Celebrate the longer and warmer days with these fun facts about the sun

Why do we get sunburns? The sun not only sends visible light to Earth, but it also sends infrared radiation (heat) and ultraviolet light, which is light that we cannot see but is harmful to our skin after too much exposure.

The sun is always changing. Changes are observed by watching sunspots, which decrease and increase during a regular cycle of 10.8 years.

Sunspots are darker and cooler spots on the surface of the sun. The sun’s regular surface temperature is about 5,800 degrees Kelvin. Sunspots are about 3,800 degrees Kelvin.

The sun is made of layers just like Earth, but the sun’s layers are all made of gas unlike Earth – which is made of solids and liquids. The sun’s outermost layer is called the corona (funny enough) and it cannot be seen by the naked eye except during an eclipse. Below that is the transition region, followed by the chromosphere. This layer is about 250 miles above the solar surface, also called the photosphere, which is the deepest layer of the sun we can observe directly. Below that is the convection zone, followed by the radiative zone and then the core at the center.

The sun makes up 99.8% to 99.9% of the entire mass of our solar system.

It takes 8 minutes and 20 seconds for light to travel from the sun to Earth. It can reach Mars in 12 minutes and 40 seconds.

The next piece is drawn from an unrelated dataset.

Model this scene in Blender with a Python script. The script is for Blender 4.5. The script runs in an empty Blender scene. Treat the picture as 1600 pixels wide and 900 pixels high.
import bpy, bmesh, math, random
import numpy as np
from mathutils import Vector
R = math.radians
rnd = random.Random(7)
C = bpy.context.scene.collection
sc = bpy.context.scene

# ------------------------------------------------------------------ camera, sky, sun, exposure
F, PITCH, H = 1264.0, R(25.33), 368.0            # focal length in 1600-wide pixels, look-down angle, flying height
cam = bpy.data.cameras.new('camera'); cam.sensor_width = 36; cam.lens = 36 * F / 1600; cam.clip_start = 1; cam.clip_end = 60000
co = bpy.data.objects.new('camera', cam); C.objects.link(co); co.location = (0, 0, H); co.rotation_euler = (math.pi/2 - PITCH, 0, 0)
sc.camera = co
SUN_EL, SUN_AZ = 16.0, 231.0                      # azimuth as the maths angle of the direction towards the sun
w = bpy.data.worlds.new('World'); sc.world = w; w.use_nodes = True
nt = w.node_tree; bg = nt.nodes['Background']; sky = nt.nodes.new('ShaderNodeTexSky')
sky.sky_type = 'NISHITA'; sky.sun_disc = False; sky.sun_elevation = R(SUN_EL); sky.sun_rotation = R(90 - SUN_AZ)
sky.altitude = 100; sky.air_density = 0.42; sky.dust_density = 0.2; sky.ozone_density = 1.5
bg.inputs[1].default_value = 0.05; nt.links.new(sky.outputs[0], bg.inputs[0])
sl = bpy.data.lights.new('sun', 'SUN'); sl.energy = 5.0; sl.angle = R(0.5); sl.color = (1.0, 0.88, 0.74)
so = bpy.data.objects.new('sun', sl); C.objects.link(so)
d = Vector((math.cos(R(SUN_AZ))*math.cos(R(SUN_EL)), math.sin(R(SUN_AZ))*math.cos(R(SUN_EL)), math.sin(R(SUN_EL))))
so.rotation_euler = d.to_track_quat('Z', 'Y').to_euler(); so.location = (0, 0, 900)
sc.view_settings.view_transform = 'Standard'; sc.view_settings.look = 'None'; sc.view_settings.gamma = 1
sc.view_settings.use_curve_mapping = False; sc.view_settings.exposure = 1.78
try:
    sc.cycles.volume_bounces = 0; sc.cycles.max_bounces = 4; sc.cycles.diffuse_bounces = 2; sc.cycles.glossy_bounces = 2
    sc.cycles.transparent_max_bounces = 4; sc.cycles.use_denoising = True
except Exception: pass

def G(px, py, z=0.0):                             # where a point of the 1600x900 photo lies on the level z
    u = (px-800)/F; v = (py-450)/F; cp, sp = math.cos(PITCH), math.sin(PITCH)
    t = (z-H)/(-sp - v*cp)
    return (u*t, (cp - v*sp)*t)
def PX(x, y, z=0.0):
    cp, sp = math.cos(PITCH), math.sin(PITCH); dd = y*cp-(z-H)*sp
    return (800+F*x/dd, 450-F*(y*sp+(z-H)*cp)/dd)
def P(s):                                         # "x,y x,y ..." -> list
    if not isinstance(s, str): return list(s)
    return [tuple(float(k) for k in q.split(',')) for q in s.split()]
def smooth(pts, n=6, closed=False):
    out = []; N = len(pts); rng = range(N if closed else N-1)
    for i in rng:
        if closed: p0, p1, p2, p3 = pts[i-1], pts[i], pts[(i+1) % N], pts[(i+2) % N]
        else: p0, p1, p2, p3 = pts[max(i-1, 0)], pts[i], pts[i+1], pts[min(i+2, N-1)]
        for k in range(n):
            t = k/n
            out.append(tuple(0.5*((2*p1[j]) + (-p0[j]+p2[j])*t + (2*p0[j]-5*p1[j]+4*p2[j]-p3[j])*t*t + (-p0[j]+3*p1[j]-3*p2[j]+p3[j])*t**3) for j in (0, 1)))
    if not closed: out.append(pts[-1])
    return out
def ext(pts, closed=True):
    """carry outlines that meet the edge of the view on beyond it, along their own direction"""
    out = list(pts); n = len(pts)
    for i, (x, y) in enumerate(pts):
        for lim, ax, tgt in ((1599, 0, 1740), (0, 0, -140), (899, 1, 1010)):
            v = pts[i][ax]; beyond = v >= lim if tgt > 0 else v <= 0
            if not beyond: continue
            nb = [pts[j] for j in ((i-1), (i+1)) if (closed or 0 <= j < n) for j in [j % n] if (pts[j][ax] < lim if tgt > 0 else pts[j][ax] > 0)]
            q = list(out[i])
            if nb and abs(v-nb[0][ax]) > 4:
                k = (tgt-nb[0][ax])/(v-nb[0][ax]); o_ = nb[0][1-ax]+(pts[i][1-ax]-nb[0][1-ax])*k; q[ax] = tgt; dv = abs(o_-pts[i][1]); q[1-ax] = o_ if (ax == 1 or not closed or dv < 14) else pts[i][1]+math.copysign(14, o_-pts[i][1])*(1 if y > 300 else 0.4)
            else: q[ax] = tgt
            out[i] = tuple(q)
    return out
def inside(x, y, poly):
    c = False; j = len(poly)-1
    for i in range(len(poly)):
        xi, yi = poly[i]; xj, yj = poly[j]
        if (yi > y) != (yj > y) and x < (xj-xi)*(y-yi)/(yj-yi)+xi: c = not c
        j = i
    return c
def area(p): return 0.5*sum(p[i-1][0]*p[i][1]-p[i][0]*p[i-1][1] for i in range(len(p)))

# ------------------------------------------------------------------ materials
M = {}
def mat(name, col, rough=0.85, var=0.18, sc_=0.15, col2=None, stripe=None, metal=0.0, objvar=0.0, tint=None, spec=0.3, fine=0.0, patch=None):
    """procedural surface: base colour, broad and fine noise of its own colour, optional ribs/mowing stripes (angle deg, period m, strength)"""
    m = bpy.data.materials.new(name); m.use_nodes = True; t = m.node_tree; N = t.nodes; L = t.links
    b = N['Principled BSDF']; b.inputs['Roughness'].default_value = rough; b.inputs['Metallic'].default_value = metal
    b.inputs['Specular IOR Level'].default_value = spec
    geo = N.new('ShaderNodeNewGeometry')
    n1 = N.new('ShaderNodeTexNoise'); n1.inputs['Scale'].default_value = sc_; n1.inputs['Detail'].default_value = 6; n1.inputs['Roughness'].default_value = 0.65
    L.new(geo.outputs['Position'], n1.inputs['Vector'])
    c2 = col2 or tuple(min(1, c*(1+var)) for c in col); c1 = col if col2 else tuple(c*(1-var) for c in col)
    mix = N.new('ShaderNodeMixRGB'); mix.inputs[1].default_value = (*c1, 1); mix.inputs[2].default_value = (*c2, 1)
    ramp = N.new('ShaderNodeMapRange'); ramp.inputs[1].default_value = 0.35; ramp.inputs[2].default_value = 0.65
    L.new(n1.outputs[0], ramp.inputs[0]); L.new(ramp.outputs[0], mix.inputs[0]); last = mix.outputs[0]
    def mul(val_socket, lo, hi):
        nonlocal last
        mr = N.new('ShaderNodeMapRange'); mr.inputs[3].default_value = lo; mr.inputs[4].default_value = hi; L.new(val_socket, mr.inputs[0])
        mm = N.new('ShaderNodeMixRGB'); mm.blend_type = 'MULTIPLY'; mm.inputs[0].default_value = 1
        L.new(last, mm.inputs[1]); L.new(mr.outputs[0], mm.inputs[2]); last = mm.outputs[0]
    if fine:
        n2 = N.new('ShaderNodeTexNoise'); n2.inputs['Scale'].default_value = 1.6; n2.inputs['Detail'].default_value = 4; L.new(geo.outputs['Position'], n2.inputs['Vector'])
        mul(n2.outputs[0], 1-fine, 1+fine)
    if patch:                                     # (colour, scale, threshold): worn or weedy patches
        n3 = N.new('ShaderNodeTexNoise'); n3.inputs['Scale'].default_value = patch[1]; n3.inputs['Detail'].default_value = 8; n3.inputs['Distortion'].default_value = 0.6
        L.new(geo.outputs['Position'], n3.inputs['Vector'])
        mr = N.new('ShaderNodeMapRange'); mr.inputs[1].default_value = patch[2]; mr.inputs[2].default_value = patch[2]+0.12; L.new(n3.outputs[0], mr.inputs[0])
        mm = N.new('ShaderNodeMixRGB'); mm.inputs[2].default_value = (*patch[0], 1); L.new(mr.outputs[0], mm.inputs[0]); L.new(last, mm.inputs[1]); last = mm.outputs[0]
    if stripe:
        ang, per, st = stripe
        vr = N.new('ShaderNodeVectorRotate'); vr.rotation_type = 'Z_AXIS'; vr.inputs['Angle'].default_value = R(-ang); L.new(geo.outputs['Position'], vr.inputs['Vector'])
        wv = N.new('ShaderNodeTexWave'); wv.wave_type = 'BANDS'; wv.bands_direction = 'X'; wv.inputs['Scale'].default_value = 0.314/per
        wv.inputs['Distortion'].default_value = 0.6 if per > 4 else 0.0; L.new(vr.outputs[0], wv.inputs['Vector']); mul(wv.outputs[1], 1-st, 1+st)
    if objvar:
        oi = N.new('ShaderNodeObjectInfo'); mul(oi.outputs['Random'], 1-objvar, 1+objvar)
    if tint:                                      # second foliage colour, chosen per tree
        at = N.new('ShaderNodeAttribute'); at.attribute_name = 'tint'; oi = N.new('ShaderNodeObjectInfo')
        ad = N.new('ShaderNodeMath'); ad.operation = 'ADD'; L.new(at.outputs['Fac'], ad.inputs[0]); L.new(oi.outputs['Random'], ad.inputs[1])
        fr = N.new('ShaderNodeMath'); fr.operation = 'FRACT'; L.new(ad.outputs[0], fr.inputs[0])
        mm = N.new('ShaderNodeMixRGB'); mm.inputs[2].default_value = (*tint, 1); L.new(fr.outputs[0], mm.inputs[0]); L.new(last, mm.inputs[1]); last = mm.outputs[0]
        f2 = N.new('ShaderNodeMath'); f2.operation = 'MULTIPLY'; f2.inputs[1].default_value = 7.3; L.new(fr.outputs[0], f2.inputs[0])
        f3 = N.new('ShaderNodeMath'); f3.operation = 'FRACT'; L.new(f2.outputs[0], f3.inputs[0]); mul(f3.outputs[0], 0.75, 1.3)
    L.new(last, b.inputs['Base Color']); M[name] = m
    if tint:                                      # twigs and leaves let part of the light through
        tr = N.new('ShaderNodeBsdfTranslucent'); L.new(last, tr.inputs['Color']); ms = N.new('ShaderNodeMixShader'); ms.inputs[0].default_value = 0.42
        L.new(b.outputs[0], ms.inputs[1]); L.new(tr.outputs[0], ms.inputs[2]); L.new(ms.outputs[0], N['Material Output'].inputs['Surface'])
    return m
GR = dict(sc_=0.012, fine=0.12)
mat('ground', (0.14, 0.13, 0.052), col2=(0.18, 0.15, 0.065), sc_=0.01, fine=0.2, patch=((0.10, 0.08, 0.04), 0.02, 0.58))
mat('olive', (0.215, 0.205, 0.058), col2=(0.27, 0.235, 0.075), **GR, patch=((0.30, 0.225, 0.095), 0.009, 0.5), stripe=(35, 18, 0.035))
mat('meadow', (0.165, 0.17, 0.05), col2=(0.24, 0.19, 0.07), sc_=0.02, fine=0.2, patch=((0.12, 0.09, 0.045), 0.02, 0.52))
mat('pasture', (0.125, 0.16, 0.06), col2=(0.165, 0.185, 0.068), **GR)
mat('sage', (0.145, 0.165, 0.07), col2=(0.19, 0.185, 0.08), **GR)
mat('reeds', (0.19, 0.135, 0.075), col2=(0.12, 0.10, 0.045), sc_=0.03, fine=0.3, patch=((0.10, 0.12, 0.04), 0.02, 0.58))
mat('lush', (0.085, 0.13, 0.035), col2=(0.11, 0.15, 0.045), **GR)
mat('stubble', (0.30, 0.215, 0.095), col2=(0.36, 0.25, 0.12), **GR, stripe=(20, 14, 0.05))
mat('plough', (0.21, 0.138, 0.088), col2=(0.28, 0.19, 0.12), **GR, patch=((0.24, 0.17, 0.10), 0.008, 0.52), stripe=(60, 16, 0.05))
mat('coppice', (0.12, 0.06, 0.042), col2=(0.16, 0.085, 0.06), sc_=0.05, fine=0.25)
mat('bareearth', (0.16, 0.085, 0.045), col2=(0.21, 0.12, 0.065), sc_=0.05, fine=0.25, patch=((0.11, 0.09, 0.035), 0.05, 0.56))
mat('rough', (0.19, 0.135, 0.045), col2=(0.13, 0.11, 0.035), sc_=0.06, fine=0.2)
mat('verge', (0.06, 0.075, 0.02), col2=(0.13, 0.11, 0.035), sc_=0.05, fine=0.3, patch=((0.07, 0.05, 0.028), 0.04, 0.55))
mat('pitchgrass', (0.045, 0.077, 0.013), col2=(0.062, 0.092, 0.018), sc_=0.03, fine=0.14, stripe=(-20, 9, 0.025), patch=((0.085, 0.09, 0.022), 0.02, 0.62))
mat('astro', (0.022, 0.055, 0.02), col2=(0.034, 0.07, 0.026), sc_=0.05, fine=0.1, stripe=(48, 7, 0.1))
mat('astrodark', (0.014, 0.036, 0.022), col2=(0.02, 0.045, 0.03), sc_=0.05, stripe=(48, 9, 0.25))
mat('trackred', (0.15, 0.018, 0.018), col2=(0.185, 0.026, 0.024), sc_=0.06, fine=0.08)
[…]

The sun rotates on its axis once about every 26 days, but because the sun is made of gas different parts rotate faster than others. The fastest rotation is at the sun’s equator, whereas the slowest rotation is at its polar regions which take about 30 days to make a full rotation.

The sun is about 93 million miles from Earth and has been around for approximately 4.6 billion years.

Ready to grow

Spring has definitely sprung – the grass is turning green, flowers are blooming and trees are growing leaves. Here are some great activities for this time of year:

Make a sensory garden: Create a special garden area in which to play. Use a planter or small plot of dirt and fill it with plants and toys. Here are some ideas: Make mud cupcakes with a cupcake tray; plant herbs for low-maintenance plants and great smells; use pebbles in the dirt to make shapes and pictures; and make it themed, such as a fairy or dinosaur theme.

Make a broccoli print of a blossoming tree: Cut broccoli in half, paint the flat side with whatever color you would like for the trunk and branches, then use it as a stamp on some paper. All you have to do is fill in the flowers.

Paint a flower pot: They make great gifts for Mother’s Day and Father’s Day. You can either buy seeds and start from scratch, or arrange a pot of already-grown flowers.

Make natural herbal playdough: Mix 1 cup of salt, 2 cups of flour, 1 1/2 cups of boiling water, 2 tablespoons of oil and a few drops of lemon juice in a bowl. Once it becomes cool to the touch, knead it with your hands until pliable. Now add your favorite herbs. The smells and textures of the herbs make for a great sensory experience.

Use your hands to make a sunflower: Paint your hand yellow then use it as a stamp to create the petals of a sunflower. Glue seeds, buttons or even pebbles in the center.